AS 4312 pdf download

AS 4312 pdf download.Atmospheric corrosivity zones in Australia
1.1  Scope
This Standard provides guidelines for the classification of atmospheric corrosivity zones in Australia and their effect on the corrosion of steel and other metals. The guidelines in this Standard use the corrosion rate classifications defined in ISO 9223 to delineate atmospheric corrosivity zones. Environments that are not atmospheric, such as immersed, underground and splash zones, are not considered in this Standard. For these environments, refer to AS 2159 (piling) or AS/NZS 2041.1 (buried corrugated metal structures).
1.2  Application
This Standard is intended to be used by designers and specifiers of corrosion control methods to assist in determining the correct atmospheric corrosivity zone in Australia. The influence of micro climates is also addressed and should be considered when specifying the necessary corrosion protection that is required. In general, a knowledge of atmospheric corrosivity is necessary in the following corrosion mitigation activities: (a) Selection of protective coatings such as paint coatings according to AS 2312.1 or hot dip galvanized coatings according to AS/NZS 2312.2. A more severe environment will normally require a higher performance or thicker coating system, or both. (b) Selection of in-line pre-coated products and suitable metals. The durability of in-line pre- coated products and metals such as copper and stainless steels depends on the corrosivity of the environment. (c) Maintenance of protective coating systems. In severe environments, maintenance is more difficult and usually required more frequently than in less severe environments. (d) Design of products and components such as fasteners. The importance of minimizing corrosion through careful design and fabrication procedures becomes more important as the environment becomes more corrosive. NOTE  AS 2312.1 and AS/NZS 2312.2 provide details of selection and maintenance of protective coatings, and include design features for minimizing corrosion.
2.1  General
Atmospheric corrosion of metals requires the presence of oxygen and an electrolyte, usually water (moisture). In such an environment, corrosion rates are controlled by the percentage of time that the surface is wet. Soluble contaminants such as salts are hygroscopic and have a major influence on corrosion rates, by absorbing moisture and creating a layer of electrolyte when none would otherwise exist, or by increasing the effective conductivity of the electrolyte. Corrosion rates are very low in dry, non-contaminated environments (of the order of 1 µm/y for steel) but are higher (of the order of 20 µm/y to 30 µm/y for steel) in damp but non-polluted environments. Corrosion rates are very high, often over 100 µm/y for steel, in the constant presence of moisture when combined with salt or other contaminants.
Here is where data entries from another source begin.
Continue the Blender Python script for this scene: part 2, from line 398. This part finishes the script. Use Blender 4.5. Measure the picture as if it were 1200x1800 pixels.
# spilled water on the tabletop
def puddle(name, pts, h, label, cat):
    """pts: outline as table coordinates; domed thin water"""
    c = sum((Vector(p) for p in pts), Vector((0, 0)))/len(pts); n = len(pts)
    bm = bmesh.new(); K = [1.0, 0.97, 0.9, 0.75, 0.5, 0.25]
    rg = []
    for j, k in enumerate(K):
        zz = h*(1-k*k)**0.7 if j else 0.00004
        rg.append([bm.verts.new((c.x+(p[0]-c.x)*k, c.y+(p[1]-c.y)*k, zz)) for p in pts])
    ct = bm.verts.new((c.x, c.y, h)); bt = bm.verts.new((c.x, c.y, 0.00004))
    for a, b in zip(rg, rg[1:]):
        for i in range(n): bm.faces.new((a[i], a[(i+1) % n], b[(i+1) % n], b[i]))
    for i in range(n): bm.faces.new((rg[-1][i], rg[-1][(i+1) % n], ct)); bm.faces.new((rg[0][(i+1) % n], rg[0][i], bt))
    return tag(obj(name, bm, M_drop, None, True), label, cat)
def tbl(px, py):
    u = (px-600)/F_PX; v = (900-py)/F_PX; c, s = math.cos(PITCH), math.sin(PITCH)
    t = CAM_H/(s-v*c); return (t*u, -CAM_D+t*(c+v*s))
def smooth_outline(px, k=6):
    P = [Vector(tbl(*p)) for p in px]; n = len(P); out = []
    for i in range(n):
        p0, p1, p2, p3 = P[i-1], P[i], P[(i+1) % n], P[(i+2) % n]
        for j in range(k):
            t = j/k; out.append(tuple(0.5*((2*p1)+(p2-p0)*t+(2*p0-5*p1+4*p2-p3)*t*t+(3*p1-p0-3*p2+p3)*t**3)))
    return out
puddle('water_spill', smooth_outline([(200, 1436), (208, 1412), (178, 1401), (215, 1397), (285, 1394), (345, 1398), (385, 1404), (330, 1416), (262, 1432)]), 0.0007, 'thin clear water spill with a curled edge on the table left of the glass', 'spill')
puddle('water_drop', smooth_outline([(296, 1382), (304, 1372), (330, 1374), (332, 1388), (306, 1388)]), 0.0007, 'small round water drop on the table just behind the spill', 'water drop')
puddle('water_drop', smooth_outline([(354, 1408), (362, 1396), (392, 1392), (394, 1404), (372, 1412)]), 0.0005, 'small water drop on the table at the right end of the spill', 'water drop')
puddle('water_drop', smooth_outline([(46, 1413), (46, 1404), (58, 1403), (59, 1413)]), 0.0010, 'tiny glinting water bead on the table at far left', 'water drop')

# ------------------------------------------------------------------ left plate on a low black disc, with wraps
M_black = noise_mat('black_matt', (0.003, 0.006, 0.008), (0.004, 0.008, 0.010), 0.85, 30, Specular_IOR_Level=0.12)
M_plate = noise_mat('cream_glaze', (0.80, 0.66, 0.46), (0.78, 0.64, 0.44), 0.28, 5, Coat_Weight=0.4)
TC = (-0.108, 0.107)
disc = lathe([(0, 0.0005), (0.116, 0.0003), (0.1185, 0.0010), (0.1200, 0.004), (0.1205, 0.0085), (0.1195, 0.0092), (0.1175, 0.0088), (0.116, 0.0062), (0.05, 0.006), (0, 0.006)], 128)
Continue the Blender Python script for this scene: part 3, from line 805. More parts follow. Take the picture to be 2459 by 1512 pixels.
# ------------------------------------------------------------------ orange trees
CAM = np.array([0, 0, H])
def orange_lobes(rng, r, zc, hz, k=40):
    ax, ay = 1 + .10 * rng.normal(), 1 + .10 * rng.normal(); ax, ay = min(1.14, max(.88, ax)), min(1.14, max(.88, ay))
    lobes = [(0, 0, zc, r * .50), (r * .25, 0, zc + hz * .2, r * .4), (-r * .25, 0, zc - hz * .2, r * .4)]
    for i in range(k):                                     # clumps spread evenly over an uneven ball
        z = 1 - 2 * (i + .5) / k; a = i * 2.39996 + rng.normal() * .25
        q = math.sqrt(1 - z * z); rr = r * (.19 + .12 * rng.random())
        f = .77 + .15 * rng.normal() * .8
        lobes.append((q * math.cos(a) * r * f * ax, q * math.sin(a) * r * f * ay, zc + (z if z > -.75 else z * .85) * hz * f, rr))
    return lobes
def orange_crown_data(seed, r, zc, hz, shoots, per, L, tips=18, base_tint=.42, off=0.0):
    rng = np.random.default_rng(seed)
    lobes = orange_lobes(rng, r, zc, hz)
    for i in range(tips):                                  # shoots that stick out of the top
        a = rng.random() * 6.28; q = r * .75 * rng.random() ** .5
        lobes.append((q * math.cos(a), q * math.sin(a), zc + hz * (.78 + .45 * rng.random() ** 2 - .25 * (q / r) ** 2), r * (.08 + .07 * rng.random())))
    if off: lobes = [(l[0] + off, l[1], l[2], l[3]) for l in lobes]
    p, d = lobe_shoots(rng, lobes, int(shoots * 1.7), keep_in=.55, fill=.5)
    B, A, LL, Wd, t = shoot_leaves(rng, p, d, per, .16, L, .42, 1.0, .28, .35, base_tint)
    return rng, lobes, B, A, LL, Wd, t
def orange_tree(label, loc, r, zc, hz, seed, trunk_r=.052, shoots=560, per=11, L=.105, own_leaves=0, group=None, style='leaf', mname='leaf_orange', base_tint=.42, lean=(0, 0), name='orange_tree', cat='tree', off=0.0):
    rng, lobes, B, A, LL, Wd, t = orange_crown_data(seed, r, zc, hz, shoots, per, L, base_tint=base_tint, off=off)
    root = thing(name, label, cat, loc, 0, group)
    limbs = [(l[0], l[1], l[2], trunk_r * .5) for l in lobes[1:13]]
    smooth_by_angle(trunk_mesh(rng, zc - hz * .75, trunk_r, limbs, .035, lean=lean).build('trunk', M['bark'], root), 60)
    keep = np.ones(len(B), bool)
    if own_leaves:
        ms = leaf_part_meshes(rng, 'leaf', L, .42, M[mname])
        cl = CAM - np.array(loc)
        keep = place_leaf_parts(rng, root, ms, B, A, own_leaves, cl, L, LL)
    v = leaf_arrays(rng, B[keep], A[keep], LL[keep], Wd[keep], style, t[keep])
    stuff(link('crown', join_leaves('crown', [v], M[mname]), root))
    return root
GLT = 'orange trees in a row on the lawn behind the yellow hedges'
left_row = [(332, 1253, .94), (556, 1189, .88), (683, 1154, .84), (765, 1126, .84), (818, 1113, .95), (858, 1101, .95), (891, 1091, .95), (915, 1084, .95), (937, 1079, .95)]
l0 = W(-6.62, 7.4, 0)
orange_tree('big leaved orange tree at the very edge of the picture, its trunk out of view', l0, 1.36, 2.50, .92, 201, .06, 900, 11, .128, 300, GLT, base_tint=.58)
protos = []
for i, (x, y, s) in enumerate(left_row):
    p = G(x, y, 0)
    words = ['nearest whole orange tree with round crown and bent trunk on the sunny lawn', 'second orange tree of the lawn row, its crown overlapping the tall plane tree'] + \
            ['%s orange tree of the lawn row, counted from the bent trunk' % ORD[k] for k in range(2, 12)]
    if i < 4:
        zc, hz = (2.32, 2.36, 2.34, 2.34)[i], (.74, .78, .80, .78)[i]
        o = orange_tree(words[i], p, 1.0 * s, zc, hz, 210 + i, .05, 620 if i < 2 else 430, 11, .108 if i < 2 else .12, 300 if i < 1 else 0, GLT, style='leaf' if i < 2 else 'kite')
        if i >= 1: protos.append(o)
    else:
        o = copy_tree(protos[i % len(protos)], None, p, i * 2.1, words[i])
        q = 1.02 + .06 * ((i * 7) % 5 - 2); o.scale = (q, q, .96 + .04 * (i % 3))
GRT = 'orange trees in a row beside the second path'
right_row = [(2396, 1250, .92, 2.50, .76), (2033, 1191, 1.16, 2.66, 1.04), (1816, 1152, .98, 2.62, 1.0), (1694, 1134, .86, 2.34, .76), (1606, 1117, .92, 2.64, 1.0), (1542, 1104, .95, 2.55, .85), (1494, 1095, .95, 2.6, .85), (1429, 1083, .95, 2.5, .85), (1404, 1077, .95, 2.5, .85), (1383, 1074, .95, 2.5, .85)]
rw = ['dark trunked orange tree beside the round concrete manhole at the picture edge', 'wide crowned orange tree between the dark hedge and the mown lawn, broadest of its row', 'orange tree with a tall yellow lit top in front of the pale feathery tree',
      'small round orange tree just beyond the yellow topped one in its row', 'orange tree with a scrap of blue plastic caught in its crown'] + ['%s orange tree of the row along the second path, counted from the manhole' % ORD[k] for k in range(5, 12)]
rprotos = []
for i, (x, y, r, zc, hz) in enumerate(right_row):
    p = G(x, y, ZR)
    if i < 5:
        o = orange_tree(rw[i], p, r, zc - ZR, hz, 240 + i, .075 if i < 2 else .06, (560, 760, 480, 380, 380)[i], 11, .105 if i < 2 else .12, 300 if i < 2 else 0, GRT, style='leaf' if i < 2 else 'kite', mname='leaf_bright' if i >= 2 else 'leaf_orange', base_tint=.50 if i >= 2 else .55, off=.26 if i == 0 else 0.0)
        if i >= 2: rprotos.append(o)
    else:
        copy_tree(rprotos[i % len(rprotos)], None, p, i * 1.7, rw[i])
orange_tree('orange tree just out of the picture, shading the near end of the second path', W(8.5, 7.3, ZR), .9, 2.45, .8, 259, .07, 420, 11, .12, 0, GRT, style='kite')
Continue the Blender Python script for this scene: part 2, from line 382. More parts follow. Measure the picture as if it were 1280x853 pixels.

2.2  Macro-climatic factors
2.2.1  Primary factors The two most important factors affecting the corrosion rates of metals in Australia are: (a) Time of wetness, which is the period of time during which a metallic surface is covered by adsorptive and/or liquid films of electrolyte that are capable of causing atmospheric corrosion. Moisture is mandatory for atmospheric corrosion to occur and, all things being equal, the longer the period of time that a layer of moisture is present on a metallic surface, the greater is the amount of corrosion. Time of wetness is influenced by a range of factors, for example metal type, the shape, mass and orientation of the object, any sheltering and pollutants on the surface. The length of time for which the relative humidity (RH) exceeds 80 % at a temperature greater than 0 °C has been used to estimate time of wetness. (b) Airborne salt, which is a major stimulant of atmospheric corrosion near the coast, causes the most damage to infrastructure in Australia as most of the population live within 50 km of the coast. Many common metals are rapidly attacked near surf beaches. The deposition rate of sea salt on exposed surfaces is directly related to its concentration in the atmosphere. Deposition, and therefore corrosion, usually drops off rapidly with distance travelled inland.